- **Short task**
Repeat the lines of the data that follow, please, starting at the first and stopping after the one with "m = MB(); m.cyl((cx".

#### Information provided

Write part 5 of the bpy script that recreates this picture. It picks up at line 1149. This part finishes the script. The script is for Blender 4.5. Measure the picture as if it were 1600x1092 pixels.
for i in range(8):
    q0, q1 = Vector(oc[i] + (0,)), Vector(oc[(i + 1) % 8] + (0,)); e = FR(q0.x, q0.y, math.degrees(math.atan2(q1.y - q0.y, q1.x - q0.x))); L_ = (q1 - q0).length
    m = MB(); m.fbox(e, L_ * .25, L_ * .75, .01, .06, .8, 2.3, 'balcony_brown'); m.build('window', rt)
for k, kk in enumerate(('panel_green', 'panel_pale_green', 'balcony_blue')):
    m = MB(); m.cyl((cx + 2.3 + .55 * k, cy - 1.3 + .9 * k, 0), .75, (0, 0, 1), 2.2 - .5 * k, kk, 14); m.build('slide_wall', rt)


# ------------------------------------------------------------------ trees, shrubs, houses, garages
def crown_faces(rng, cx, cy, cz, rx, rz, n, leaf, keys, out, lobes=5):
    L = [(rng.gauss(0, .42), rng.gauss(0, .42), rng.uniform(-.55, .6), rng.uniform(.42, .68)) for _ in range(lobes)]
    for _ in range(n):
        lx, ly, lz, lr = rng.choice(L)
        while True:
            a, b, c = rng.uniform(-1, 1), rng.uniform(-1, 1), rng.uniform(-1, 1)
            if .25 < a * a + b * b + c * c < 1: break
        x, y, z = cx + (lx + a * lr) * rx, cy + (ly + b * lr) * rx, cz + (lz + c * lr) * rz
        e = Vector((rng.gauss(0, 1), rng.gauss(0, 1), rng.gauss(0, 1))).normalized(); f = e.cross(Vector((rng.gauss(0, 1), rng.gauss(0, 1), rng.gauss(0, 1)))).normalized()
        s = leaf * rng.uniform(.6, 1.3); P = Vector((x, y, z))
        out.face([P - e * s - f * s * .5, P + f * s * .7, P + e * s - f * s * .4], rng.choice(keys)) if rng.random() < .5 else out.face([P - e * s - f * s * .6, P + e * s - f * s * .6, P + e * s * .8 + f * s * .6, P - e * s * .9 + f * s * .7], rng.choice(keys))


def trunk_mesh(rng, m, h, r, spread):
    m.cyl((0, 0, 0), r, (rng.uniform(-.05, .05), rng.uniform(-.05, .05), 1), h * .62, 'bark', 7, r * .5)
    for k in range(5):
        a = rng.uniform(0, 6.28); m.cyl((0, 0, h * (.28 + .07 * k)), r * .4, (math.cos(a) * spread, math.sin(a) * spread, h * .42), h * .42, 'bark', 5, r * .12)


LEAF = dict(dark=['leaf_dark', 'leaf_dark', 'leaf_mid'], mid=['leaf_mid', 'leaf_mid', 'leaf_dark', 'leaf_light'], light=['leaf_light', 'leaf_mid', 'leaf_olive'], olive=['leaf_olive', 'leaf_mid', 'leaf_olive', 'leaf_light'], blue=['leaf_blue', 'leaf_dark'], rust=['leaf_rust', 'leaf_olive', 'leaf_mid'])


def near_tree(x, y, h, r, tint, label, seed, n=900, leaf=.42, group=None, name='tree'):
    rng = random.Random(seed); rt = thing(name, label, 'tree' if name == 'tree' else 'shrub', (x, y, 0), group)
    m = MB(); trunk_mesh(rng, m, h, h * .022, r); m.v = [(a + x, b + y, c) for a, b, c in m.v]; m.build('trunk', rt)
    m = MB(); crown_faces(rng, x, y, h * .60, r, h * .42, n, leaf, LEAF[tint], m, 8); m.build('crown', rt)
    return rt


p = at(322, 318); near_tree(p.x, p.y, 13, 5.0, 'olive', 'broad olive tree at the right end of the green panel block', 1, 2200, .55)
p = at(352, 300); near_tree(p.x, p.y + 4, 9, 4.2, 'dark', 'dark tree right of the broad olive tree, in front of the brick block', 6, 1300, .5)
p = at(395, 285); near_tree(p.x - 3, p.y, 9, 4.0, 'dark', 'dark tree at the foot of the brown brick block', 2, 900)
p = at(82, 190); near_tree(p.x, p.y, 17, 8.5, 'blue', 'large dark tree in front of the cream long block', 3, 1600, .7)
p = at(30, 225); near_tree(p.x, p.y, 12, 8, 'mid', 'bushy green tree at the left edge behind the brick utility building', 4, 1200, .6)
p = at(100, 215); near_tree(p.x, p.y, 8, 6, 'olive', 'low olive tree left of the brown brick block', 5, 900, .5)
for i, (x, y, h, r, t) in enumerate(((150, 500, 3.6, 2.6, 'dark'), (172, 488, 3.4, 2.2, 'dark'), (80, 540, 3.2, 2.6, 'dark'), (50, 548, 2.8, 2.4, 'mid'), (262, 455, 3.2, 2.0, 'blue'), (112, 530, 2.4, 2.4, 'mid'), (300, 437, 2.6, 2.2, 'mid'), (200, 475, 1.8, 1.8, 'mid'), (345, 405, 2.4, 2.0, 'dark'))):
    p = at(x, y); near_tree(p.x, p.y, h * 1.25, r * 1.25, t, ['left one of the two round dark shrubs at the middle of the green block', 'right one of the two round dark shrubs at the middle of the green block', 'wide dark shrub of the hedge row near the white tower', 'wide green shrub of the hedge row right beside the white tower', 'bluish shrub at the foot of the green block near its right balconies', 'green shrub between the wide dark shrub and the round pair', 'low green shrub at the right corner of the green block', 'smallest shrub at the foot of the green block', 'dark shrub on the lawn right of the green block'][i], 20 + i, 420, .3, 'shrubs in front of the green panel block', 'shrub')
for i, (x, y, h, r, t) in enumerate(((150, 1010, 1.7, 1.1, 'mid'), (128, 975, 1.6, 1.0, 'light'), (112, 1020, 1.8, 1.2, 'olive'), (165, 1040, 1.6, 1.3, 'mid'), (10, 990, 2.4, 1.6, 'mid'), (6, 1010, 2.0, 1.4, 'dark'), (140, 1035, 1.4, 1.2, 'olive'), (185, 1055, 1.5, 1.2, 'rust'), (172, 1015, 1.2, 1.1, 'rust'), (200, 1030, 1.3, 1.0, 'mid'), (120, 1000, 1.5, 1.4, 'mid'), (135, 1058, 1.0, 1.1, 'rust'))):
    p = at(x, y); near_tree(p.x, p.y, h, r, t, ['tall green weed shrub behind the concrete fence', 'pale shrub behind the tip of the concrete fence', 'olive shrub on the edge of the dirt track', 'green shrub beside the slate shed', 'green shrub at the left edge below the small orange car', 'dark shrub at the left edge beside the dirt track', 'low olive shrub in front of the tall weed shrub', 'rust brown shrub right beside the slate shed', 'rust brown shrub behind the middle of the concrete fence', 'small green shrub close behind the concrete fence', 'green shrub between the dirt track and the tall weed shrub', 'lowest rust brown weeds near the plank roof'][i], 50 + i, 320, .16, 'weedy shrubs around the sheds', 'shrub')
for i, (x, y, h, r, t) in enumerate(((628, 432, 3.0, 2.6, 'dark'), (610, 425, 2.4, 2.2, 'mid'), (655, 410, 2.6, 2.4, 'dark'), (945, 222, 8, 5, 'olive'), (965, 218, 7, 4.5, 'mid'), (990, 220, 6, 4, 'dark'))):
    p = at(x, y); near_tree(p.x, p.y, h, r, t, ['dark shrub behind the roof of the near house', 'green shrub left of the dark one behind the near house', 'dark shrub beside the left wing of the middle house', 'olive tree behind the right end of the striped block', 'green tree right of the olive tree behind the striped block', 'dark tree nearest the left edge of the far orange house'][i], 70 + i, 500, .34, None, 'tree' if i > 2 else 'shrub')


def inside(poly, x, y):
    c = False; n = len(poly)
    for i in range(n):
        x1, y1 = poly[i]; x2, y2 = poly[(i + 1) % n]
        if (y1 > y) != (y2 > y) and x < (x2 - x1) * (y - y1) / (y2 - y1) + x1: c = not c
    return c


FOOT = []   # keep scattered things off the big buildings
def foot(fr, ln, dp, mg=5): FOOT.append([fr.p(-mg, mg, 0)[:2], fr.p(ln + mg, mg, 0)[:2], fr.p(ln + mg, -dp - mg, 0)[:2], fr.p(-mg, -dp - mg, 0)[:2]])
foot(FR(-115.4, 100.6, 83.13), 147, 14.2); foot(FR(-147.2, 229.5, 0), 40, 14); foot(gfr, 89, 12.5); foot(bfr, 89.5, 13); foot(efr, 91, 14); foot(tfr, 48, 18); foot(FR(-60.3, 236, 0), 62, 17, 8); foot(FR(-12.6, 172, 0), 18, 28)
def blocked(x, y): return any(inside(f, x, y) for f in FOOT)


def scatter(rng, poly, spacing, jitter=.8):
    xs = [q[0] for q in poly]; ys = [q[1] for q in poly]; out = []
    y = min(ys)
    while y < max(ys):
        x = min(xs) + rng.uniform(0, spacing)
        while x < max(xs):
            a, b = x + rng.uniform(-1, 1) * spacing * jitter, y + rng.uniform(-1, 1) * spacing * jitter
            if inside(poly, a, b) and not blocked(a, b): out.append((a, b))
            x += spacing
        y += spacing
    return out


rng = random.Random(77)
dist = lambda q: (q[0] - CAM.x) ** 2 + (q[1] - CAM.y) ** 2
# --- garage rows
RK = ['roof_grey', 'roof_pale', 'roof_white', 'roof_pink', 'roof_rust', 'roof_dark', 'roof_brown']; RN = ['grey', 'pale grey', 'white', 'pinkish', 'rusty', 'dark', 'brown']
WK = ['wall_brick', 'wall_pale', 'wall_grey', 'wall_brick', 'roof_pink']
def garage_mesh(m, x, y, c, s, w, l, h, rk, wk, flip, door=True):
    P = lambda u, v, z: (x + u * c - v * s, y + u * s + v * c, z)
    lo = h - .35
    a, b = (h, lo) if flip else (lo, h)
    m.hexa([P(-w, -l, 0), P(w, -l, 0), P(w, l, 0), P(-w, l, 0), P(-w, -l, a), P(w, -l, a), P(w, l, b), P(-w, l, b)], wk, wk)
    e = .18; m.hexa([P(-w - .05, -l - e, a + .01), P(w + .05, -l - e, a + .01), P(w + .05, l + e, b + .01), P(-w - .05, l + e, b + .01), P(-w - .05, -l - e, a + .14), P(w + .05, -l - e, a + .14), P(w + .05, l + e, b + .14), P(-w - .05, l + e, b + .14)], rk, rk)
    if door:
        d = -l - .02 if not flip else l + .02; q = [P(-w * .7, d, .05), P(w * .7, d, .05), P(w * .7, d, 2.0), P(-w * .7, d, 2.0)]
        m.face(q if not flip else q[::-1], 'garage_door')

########

- **The result**
Write part 5 of the bpy script that recreates this picture. It picks up at line 1149. This part finishes the script. The script is for Blender 4.5. Measure the picture as if it were 1600x1092 pixels.
for i in range(8):
    q0, q1 = Vector(oc[i] + (0,)), Vector(oc[(i + 1) % 8] + (0,)); e = FR(q0.x, q0.y, math.degrees(math.atan2(q1.y - q0.y, q1.x - q0.x))); L_ = (q1 - q0).length
    m = MB(); m.fbox(e, L_ * .25, L_ * .75, .01, .06, .8, 2.3, 'balcony_brown'); m.build('window', rt)
for k, kk in enumerate(('panel_green', 'panel_pale_green', 'balcony_blue')):
    m = MB(); m.cyl((cx + 2.3 + .55 * k, cy - 1.3 + .9 * k, 0), .75, (0, 0, 1), 2.2 - .5 * k, kk, 14); m.build('slide_wall', rt)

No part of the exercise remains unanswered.